Goal: From the listing that follows, output everything exactly except the pictures.

>> start

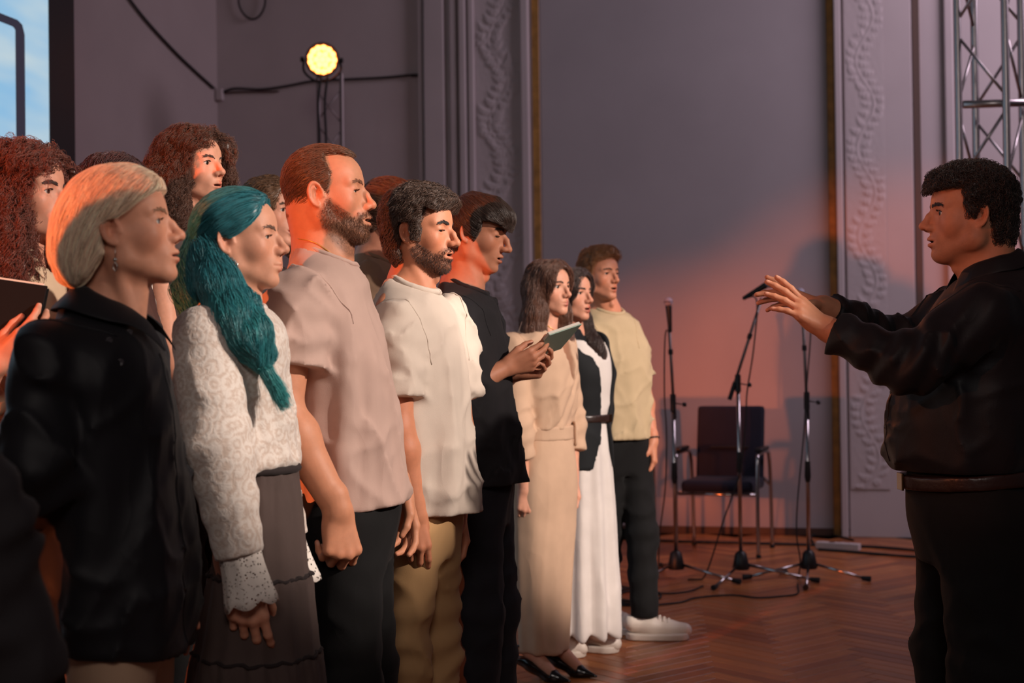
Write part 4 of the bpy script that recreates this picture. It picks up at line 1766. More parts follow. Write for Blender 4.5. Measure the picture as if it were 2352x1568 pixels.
# ------------------------------------------------------------------ microphone stands
def mic_stand(hub, dep, top, boom0, boom1, micp, feet, label, mlabel, cable, clabel, tilt=None):
    """pixels: hub, top of the fixed tube, lower and upper end of the boom, microphone head, feet"""
    P = lambda xy, dd=0.0: view_point(xy[0], xy[1], dep + dd)
    hb = P(hub)
    base = npv(hb[0], dep, 0)
    root = empty('microphone_stand', tuple(base), 0, label=label, cat='mic stand', group='microphone stands in front of the wall')
    rel = lambda v: np.asarray(v) - base
    chrome = material('chrome', lin(180, 176, 178), .18, 1)
    h = rel(hb)
    hz = .115
    MB().lathe([(.045, hz - .06), (.05, hz - .05), (.034, hz + .03), (.020, hz + .045)], (h[0], 0, 0), None, 20).build('hub', BLACKP, root, smooth=True, auto=40)
    tp = rel(P(top))
    MB().tube([(h[0], 0, hz + .02), tp], .0115, 10).build('pole', chrome, root, smooth=True)
    mid = npv(h[0], 0, hz) * .45 + tp * .55
    ax = unit(tp - npv(h[0], 0, hz))
    MB().tube([mid - ax * .06, mid - ax * .03, mid + ax * .06], [.013, .019, .015], 10).build('clutch', BLACKP, root, smooth=True, auto=40)
    jt = MB()
    jt.tube([tp - ax * .05, tp + ax * .05], .017, 10)
    jt.build('joint', BLACKP, root, smooth=True, auto=40)
    kn = MB()
    kn.tube([tp, tp + npv(.06, -.01, -.01)], .004, 6)
    kn.lathe([(.010, -.012), (.013, 0), (.010, .012)], tp + npv(.065, -.01, -.01), None, 10)
    kn.build('knob', BLACKP, root, smooth=True)
    b0, b1 = rel(P(boom0)), rel(P(boom1))
    MB().tube([b0, b1], .009, 8).build('boom', material('boom_grey', lin(116, 108, 106), .4, .6), root, smooth=True)
    ba = unit(b1 - b0)
    MB().tube([b0 - ba * .005, b0 + ba * .10], .013, 8).build('counterweight', BLACKP, root, smooth=True, auto=40)
    m2 = b0 + (b1 - b0) * .62
    MB().tube([m2 - ba * .015, m2 + ba * .015], .014, 8).build('collar', BLACKP, root, smooth=True, auto=40)
    for fx in feet:
        d = rel(P(fx))
        # the foot stands on the floor on the sight line of its pixel
        dv = _CM[:3, :3] @ npv((fx[0] - 1176) / F_PX, -(fx[1] - 784) / F_PX, -1)
        tt = -(_CM[2, 3] - .012) / dv[2]
        g = _CM[:3, 3] + dv * tt
        g = rel(g)
        dirv = unit(npv(g[0] - h[0], g[1], 0))
        Lg = min(.42, max(.30, math.hypot(g[0] - h[0], g[1])))
        e = npv(h[0], 0, .016) + dirv * Lg
        MB().tube([npv(h[0], 0, hz - .03) + dirv * .03, e], .0085, 8).build('leg', chrome, root, smooth=True)
        MB().tube([e - dirv * .02 + npv(0, 0, .002), e + dirv * .03], [.013, .016], 8).build('rubber_foot', RUBBER, root, smooth=True, auto=40)
    # the microphone in its clip
    mp = P(micp)
    mroot = empty('microphone', tuple(mp), 0, label=mlabel, cat='microphone', group='microphones on the stands')
    tail = base + b1 - mp
    a = unit(-tail) if tilt is None else unit(tilt)
    u_ = unit(np.cross(a, (0, 1, 0)))
    Rm = np.stack([u_, np.cross(a, u_), a], 1)
    MB().lathe([(.004, -.026), (.018, -.022), (.0255, -.010), (.0265, .0), (.0245, .012), (.016, .022), (.004, .026)], (0, 0, 0), Rm, 20).build('grille', material('mic_grille', lin(190, 184, 200), .55, .1, bump=.8, bscale=700), mroot, smooth=True)
    MB().lathe([(.0268, -.003), (.0275, 0), (.0268, .003)], (0, 0, 0), Rm, 20).build('ring', material('mic_ring', lin(110, 104, 112), .35, .8), mroot, smooth=True)
    MB().lathe([(.011, -.175), (.012, -.16), (.0175, -.045), (.019, -.030), (.016, -.020)], (0, 0, 0), Rm, 16).build('handle', BLACKP, mroot, smooth=True, auto=40)
    cpt = [np.array(v) for v in ([mp - a * .175] + [P(c_, -.03) for c_ in cable])]
    pl = spline(cpt, 70)
    pl[:, 2] = np.maximum(pl[:, 2], .006)
    MB().tube(pl, .0045, 6).build('cable', RUBBER, smooth=True, label=clabel, cat='cable', group='microphone cables')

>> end

Solution to this task:
Write part 4 of the bpy script that recreates this picture. It picks up at line 1766. More parts follow. Write for Blender 4.5. Measure the picture as if it were 2352x1568 pixels.
# ------------------------------------------------------------------ microphone stands
def mic_stand(hub, dep, top, boom0, boom1, micp, feet, label, mlabel, cable, clabel, tilt=None):
    """pixels: hub, top of the fixed tube, lower and upper end of the boom, microphone head, feet"""
    P = lambda xy, dd=0.0: view_point(xy[0], xy[1], dep + dd)
    hb = P(hub)
    base = npv(hb[0], dep, 0)
    root = empty('microphone_stand', tuple(base), 0, label=label, cat='mic stand', group='microphone stands in front of the wall')
    rel = lambda v: np.asarray(v) - base
    chrome = material('chrome', lin(180, 176, 178), .18, 1)
    h = rel(hb)
    hz = .115
    MB().lathe([(.045, hz - .06), (.05, hz - .05), (.034, hz + .03), (.020, hz + .045)], (h[0], 0, 0), None, 20).build('hub', BLACKP, root, smooth=True, auto=40)
    tp = rel(P(top))
    MB().tube([(h[0], 0, hz + .02), tp], .0115, 10).build('pole', chrome, root, smooth=True)
    mid = npv(h[0], 0, hz) * .45 + tp * .55
    ax = unit(tp - npv(h[0], 0, hz))
    MB().tube([mid - ax * .06, mid - ax * .03, mid + ax * .06], [.013, .019, .015], 10).build('clutch', BLACKP, root, smooth=True, auto=40)
    jt = MB()
    jt.tube([tp - ax * .05, tp + ax * .05], .017, 10)
    jt.build('joint', BLACKP, root, smooth=True, auto=40)
    kn = MB()
    kn.tube([tp, tp + npv(.06, -.01, -.01)], .004, 6)
    kn.lathe([(.010, -.012), (.013, 0), (.010, .012)], tp + npv(.065, -.01, -.01), None, 10)
    kn.build('knob', BLACKP, root, smooth=True)
    b0, b1 = rel(P(boom0)), rel(P(boom1))
    MB().tube([b0, b1], .009, 8).build('boom', material('boom_grey', lin(116, 108, 106), .4, .6), root, smooth=True)
    ba = unit(b1 - b0)
    MB().tube([b0 - ba * .005, b0 + ba * .10], .013, 8).build('counterweight', BLACKP, root, smooth=True, auto=40)
    m2 = b0 + (b1 - b0) * .62
    MB().tube([m2 - ba * .015, m2 + ba * .015], .014, 8).build('collar', BLACKP, root, smooth=True, auto=40)
    for fx in feet:
        d = rel(P(fx))
        # the foot stands on the floor on the sight line of its pixel
        dv = _CM[:3, :3] @ npv((fx[0] - 1176) / F_PX, -(fx[1] - 784) / F_PX, -1)
        tt = -(_CM[2, 3] - .012) / dv[2]
        g = _CM[:3, 3] + dv * tt
        g = rel(g)
        dirv = unit(npv(g[0] - h[0], g[1], 0))
        Lg = min(.42, max(.30, math.hypot(g[0] - h[0], g[1])))
        e = npv(h[0], 0, .016) + dirv * Lg
        MB().tube([npv(h[0], 0, hz - .03) + dirv * .03, e], .0085, 8).build('leg', chrome, root, smooth=True)
        MB().tube([e - dirv * .02 + npv(0, 0, .002), e + dirv * .03], [.013, .016], 8).build('rubber_foot', RUBBER, root, smooth=True, auto=40)
    # the microphone in its clip
    mp = P(micp)
    mroot = empty('microphone', tuple(mp), 0, label=mlabel, cat='microphone', group='microphones on the stands')
    tail = base + b1 - mp
    a = unit(-tail) if tilt is None else unit(tilt)
    u_ = unit(np.cross(a, (0, 1, 0)))
    Rm = np.stack([u_, np.cross(a, u_), a], 1)
    MB().lathe([(.004, -.026), (.018, -.022), (.0255, -.010), (.0265, .0), (.0245, .012), (.016, .022), (.004, .026)], (0, 0, 0), Rm, 20).build('grille', material('mic_grille', lin(190, 184, 200), .55, .1, bump=.8, bscale=700), mroot, smooth=True)
    MB().lathe([(.0268, -.003), (.0275, 0), (.0268, .003)], (0, 0, 0), Rm, 20).build('ring', material('mic_ring', lin(110, 104, 112), .35, .8), mroot, smooth=True)
    MB().lathe([(.011, -.175), (.012, -.16), (.0175, -.045), (.019, -.030), (.016, -.020)], (0, 0, 0), Rm, 16).build('handle', BLACKP, mroot, smooth=True, auto=40)
    cpt = [np.array(v) for v in ([mp - a * .175] + [P(c_, -.03) for c_ in cable])]
    pl = spline(cpt, 70)
    pl[:, 2] = np.maximum(pl[:, 2], .006)
    MB().tube(pl, .0045, 6).build('cable', RUBBER, smooth=True, label=clabel, cat='cable', group='microphone cables')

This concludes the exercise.